Le Plessis et la Plesse dans les noms de lieux

par Dominique Fournier (linguiste, spécialiste de la microtoponymie)

 La pratique du plessis, de la haie pliée ou plessée est attestée dans la toponymie normande depuis le Moyen Âge, et ses traces sont nombreuses en pays d’Auge. Le terme de base évoquant cette technique est l’ancien français plaisse, plesse désignant une haie faite de branches entrelacées, puis un terrain clos ceint d’une telle haie. Le mot survit en patois normand et d’autres parlers d’oïl avec un sens technique : il y désigne la branche d’une haie dépassant le niveau voulu de la clôture, et rabattue obliquement vers le centre où elle est maintenue par un lien. Il est aussi attesté dans le Berry au sens de “branche rabattue”, et dans le Maine avec celui de “clôture ; clôture en épines”. Ils’agit soit du dérivé de plaissier, plessier“plier; entrelacer” (du latin populaire °plaxare), soit du produit du gallo-roman °plaxa, féminin de °plaxu “plié, entrelacé”, issu du latin populaire °plaxus, réfection du latin classique plexus, de même sens.

Les mots plaisse et plaissier appartiennent à une très riche famille en ancien français, dont plaisseis, plessis est sans doute le mieux connu. Ce dernier possède tous les sens de plaisse, et a désigné plus généralementdivers lieux clos de haies entrelacées, de claies, de clôtures ou de palissades. De cette même famille relèvent encore plais, synonyme de plaisse (d’où le type toponymique le Plais, le Play, le Plix, etc.) ; plaissié, synonyme de plaisseis (d’où le type le Plessé, etc.); plaissee “clos, parc fermé de haies”, etc.

On constatera que de nombreux toponymes augerons du type la Plesse ou le Plessis ont désigné des manoirs et des fiefs ainsi défendus, mais aussi des domaines plus modestes ou des bois usant de cette technique. Pour ce qui est du premier type, connu dans toute la Normandie, l’un des domaines les plus importants de ce nom dut être celui de la Plesse, manoir, seigneurie et ancienne ferme à Saint-Germain-de-Montgommery (la Plesse 1666, la Plaise 1753/1785, la Plesse 1834, la Plisse 1835/1845, la Plesse 1883, 2022).

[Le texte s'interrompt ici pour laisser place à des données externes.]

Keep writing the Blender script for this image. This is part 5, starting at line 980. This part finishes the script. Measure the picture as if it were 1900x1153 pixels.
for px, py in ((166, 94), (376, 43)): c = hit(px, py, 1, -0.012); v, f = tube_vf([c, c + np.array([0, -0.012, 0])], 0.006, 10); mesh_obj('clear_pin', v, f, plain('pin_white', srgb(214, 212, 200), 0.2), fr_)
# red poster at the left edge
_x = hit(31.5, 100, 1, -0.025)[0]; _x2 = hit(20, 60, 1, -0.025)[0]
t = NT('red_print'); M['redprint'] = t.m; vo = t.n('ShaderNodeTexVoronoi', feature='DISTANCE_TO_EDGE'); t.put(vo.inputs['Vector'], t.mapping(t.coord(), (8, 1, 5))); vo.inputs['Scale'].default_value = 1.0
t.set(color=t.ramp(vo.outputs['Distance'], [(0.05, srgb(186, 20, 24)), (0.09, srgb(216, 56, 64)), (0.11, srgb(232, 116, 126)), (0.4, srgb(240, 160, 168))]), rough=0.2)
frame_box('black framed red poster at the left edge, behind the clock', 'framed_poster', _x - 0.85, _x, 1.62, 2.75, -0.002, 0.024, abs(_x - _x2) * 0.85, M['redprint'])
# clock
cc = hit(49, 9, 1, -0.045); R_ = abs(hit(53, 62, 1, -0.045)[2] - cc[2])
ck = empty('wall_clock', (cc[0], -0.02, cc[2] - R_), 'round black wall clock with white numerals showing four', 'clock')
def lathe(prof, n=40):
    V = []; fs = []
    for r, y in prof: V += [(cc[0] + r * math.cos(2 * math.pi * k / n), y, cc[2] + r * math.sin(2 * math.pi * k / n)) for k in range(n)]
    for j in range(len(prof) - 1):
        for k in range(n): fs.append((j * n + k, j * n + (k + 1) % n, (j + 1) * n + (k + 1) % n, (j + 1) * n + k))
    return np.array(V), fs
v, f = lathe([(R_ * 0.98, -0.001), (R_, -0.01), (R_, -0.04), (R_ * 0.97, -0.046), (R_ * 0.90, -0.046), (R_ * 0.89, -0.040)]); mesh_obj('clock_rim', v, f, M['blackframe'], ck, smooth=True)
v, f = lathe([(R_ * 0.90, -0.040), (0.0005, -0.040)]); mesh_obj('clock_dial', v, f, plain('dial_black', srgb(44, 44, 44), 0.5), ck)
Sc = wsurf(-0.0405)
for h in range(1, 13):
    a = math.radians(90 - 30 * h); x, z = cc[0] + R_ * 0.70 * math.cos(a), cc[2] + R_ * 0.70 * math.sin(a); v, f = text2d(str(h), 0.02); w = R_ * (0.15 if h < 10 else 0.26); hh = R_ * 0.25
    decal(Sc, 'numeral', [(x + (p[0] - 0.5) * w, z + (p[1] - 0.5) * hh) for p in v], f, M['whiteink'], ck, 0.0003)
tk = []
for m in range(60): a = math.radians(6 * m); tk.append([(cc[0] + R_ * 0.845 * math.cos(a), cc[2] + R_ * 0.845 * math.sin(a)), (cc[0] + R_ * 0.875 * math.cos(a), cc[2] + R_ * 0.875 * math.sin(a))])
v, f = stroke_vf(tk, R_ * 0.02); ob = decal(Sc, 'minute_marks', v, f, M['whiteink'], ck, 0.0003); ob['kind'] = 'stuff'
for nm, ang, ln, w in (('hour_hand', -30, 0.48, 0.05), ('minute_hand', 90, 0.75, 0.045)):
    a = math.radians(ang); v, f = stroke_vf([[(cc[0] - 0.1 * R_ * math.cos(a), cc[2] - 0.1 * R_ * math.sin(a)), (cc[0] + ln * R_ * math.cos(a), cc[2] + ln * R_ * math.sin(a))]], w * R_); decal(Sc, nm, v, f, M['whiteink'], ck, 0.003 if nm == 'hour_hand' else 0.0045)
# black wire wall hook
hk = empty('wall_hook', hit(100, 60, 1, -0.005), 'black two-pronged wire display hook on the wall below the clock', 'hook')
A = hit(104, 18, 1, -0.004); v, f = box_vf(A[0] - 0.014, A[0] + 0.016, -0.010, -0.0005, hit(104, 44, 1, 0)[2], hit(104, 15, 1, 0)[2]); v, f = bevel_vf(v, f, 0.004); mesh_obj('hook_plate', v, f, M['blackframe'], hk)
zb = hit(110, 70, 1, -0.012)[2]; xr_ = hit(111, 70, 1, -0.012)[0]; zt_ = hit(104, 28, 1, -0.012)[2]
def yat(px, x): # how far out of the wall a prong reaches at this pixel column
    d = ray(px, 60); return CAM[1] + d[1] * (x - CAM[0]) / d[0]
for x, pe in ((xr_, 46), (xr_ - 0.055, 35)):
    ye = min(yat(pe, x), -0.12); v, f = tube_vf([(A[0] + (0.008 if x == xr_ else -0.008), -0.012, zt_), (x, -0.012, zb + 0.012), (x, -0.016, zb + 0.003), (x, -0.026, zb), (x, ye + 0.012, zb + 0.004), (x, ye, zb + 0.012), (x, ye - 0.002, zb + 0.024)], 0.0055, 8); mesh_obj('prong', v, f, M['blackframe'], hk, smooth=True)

Mais c’est le type Plessis qui est le mieux attesté, tant dans le pays d’Auge (on y relève plus d’une vingtaine d’occurrences) que dans le reste de la Normandie, environ 150, sans doute plus, comme Le Plessis, lieu-dit à Forges (61). Parmi les toponymes les plus anciens, citons le Plessis, ancienne ferme et bois du fief de Beaumont-en-Auge (es plesseiz 1261/1266, le Plessis 1753/1785) ; ancien domaine vers Le Pin (le Plesseiz;eu Plesseiz du Pin 1261/1266 ; ancien bois à Ouilly-le-Vicomte (quoddam nemus cum fundo terre quod vocatur Le Plesseiz 1277) ; le Plessis Esmangard, nom primitif de Dozulé (Plessitium Ermengardis 1382 (?), Notre-Dame du Plessis Ermengard 1400, le fief du Plessis Esmenguard, autrement Silly 1620/1640, le Plessis Esmangard 2001) ; le Plessis, ferme, manoir et ancien fief à Saint-Germain-la-Campagne, 27 (le Plessis 1416, 1753/1785, 1998) ; hameau et ancien fief à Épaignes, 27 (le fief du Plessis 1540, le fief du Plessis, assis a Espaigne 1541, le Plessy 1753/1785, le Plessis 1878, 1985 ; etc.